Reproduce exactly the lines from the one containing "roofc = blend(np.array([.54, .195, .030])" through the one containing "roofc = blend(roofc, DARK, ((1", both included, and nothing else.

Supplied material
====================

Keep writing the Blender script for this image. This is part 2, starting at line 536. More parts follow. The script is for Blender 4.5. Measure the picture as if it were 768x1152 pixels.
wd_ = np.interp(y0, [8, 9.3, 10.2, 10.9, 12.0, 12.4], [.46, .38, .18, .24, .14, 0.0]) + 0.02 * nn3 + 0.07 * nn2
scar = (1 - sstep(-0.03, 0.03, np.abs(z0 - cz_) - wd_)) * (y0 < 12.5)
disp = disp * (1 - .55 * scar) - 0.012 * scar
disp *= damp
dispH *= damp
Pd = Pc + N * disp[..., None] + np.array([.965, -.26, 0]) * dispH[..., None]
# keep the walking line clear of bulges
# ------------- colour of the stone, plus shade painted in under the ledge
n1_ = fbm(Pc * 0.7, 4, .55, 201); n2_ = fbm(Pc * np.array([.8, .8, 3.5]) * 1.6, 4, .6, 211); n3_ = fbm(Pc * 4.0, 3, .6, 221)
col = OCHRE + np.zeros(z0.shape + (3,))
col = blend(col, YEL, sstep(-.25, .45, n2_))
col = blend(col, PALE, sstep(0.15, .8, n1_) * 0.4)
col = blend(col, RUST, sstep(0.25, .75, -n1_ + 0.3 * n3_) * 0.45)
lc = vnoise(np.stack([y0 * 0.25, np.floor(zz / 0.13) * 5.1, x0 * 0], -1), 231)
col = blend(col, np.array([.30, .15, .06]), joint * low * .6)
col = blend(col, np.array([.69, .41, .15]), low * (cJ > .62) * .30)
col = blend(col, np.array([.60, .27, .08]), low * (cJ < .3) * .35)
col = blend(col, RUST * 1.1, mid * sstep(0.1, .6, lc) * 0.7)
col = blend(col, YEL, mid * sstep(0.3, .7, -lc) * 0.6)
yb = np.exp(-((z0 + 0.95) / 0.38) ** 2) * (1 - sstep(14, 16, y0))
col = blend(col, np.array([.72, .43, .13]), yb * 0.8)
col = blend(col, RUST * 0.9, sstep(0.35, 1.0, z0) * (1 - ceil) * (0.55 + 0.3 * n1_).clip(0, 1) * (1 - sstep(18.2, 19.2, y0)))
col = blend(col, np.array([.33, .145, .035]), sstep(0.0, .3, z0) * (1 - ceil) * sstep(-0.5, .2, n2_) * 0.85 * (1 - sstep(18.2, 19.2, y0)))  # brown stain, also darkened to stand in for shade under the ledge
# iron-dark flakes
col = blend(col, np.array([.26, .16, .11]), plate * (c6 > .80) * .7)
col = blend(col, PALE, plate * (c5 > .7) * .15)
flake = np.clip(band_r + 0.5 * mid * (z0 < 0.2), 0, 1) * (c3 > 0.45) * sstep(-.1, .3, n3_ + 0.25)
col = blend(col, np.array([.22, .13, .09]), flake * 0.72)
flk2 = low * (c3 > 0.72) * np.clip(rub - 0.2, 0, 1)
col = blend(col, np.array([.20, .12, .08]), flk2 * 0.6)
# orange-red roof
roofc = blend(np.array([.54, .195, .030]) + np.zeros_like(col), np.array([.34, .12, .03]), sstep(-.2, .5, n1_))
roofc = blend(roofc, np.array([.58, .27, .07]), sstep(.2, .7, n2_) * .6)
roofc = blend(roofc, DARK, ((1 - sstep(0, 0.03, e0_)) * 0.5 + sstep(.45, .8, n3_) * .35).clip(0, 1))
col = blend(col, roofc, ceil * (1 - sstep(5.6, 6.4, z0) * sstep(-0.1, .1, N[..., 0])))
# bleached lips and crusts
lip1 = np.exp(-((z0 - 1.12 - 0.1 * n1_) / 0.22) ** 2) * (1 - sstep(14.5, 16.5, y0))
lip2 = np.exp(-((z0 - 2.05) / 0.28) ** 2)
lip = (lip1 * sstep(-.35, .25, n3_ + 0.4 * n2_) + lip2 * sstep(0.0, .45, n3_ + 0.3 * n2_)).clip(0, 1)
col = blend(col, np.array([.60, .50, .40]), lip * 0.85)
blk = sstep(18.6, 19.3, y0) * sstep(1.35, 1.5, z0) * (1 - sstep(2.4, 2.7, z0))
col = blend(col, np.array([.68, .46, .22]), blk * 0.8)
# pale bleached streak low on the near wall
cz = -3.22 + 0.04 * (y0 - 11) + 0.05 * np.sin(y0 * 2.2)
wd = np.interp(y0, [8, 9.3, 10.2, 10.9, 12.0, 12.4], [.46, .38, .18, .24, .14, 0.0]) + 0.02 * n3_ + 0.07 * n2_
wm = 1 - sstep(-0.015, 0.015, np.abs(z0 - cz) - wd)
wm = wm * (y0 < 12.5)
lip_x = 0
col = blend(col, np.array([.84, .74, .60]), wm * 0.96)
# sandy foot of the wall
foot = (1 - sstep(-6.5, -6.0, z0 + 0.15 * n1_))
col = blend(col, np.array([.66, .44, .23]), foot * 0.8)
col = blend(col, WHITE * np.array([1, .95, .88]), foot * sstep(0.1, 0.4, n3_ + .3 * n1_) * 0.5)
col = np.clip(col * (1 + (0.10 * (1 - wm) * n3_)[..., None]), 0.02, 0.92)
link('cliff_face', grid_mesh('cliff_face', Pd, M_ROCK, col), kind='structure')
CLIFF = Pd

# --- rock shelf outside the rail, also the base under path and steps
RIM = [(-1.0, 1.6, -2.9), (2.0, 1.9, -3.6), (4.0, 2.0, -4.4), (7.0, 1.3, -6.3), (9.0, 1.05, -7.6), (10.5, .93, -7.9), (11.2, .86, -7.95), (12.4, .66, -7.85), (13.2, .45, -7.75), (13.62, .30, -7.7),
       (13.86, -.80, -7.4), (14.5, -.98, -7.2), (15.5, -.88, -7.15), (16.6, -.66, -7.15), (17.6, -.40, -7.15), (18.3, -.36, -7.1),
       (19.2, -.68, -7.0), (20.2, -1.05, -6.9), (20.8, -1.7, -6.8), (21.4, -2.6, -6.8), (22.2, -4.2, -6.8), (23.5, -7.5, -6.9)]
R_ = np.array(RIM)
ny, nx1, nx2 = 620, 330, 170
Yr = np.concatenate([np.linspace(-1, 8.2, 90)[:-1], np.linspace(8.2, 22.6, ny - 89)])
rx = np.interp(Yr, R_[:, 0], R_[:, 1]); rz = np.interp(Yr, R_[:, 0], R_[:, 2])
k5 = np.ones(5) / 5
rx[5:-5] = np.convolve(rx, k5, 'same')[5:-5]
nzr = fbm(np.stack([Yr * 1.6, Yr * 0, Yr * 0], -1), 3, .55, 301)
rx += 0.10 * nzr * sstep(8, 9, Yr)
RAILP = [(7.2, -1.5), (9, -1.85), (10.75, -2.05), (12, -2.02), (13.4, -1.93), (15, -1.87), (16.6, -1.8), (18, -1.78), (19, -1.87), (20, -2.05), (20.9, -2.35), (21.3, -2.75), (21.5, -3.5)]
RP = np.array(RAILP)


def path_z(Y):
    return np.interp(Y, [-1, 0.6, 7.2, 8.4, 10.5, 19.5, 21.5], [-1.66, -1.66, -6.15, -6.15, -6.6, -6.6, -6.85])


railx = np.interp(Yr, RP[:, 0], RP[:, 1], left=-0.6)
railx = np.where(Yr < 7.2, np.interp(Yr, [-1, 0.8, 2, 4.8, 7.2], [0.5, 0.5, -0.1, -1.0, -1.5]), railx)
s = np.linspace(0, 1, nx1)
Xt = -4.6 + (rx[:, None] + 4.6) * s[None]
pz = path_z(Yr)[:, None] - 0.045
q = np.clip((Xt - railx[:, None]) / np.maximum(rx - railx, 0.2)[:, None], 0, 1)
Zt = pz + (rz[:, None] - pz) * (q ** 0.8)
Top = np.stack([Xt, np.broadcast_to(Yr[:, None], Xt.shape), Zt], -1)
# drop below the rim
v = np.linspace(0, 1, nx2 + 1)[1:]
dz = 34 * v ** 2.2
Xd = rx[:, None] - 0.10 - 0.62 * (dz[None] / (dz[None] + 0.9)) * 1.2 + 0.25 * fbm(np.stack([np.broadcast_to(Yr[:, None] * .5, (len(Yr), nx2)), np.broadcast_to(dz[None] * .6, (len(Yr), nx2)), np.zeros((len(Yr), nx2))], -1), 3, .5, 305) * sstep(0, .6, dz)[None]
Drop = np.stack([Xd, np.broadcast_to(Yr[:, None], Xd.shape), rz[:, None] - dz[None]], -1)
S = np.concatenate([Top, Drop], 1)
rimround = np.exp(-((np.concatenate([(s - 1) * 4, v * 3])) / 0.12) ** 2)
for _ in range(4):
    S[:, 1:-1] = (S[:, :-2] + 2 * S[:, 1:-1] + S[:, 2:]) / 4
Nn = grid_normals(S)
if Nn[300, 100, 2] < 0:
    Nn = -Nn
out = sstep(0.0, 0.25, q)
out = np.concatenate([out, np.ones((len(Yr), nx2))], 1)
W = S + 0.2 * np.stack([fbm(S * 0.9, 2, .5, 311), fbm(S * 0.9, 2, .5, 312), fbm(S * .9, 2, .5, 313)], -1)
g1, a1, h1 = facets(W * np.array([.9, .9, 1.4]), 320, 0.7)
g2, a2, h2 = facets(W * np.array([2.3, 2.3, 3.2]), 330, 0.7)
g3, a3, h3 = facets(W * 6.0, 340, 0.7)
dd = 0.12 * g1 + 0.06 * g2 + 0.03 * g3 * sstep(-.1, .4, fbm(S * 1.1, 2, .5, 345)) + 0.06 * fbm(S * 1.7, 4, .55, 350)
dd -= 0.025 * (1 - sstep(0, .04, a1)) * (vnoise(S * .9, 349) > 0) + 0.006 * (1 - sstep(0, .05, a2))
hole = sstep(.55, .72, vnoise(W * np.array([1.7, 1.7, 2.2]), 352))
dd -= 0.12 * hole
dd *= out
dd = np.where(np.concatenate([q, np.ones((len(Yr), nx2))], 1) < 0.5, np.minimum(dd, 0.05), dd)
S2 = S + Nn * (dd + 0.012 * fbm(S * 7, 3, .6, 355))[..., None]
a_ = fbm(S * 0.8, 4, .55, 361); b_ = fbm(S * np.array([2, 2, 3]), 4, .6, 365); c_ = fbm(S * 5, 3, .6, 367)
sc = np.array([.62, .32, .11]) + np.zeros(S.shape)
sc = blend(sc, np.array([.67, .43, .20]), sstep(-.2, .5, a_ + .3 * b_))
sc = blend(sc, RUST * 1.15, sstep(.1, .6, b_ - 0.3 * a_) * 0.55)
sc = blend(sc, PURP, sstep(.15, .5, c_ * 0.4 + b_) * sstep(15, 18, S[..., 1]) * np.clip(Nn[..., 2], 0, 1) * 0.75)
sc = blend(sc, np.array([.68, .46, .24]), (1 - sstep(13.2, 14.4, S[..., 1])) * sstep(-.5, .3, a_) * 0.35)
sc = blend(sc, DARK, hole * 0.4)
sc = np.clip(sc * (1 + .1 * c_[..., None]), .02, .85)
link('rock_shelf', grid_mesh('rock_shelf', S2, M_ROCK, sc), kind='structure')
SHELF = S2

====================

Solved exercise
roofc = blend(np.array([.54, .195, .030]) + np.zeros_like(col), np.array([.34, .12, .03]), sstep(-.2, .5, n1_))
roofc = blend(roofc, np.array([.58, .27, .07]), sstep(.2, .7, n2_) * .6)
roofc = blend(roofc, DARK, ((1 - sstep(0, 0.03, e0_)) * 0.5 + sstep(.45, .8, n3_) * .35).clip(0, 1))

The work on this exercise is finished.